Pilgrimage to El Salvador
GUEST COLUMN
In the midst of the ongoing civil war in El Salvador, thousands of Salvadoran campesinos, plus church people from around the world, gathered recently at the Jesuit university in San Salvador to commemorate the first anniversary of the murder of Celina and Elba Ramos and the six Jesuits. The campesinos had walked for days to attend the outdoor Masses, songfests, and celebrations marking the anniversary.
During the main Eucharistic celebration, the Jesuit provincial, Chema Tojera, urged church people from around the world to deepen their solidarity with the suffering people of El Salvador. After Communion, the families of the martyrs were presented with glass bowls containing the blood-soaked soil from the scene of the massacre. The Jesuits also presented a book, The Crucified God by Jurgen Moltmann, which had been soaked through with the blood of one of the Jesuit martyrs. On the night of the killings (Nov. 16, 1989), when Juan Ramon Moreno’s body was dragged back inside the empty house, it bumped a bookcase, knocking The Crucified God onto Moreno. The book was held up as a symbol of the continuing crucifixion of Christ in the Salvadoran people and in all who suffer for justice and peace.
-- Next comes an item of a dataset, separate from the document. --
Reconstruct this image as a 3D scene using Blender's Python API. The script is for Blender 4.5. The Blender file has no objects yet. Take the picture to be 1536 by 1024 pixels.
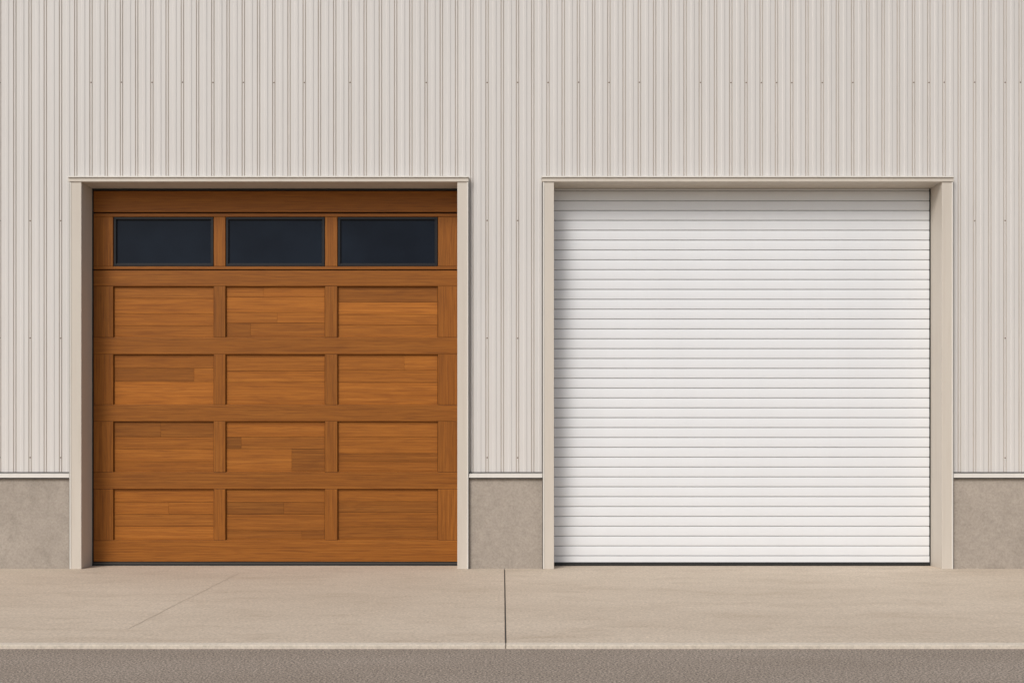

As I walked through the community house where the Jesuits lived, occasional bombings could be heard in the distance, and I recalled meeting the martyrs years before and listening to their hopes for peace and their requests that I work for an end to all U.S. military aid to El Salvador. As I walked I asked myself, what is the significance of this place? This is holy ground, a modern-day Calvary, I concluded, a place for pilgrims to offer prayer. Christians make pilgrimages to the Holy Land; they also pilgrimage to El Salvador to pray at the sites where martyrs are made: the roadside cross where four U.S. churchwomen were raped and killed in 1980; the altar where Archbishop Romero was assassinated; the churches, villages, and countryside where 70,000 Salvadoran poor have been killed; the Jesuit community house of that terrible day, November 16, 1989.
The solidarity marking the anniversary was put into practice on November 18, when 40 North Americans, including six U.S. Jesuits and one Lutheran bishop, joined 75 Salvadoran campesinos in a caravan into the countryside of San Vicente as the Salvadorans attempted to repopulate a village they had fled seven years earlier when U.S. bombers had destroyed farms and homes in “scorched-earth, low-intensity conflict.”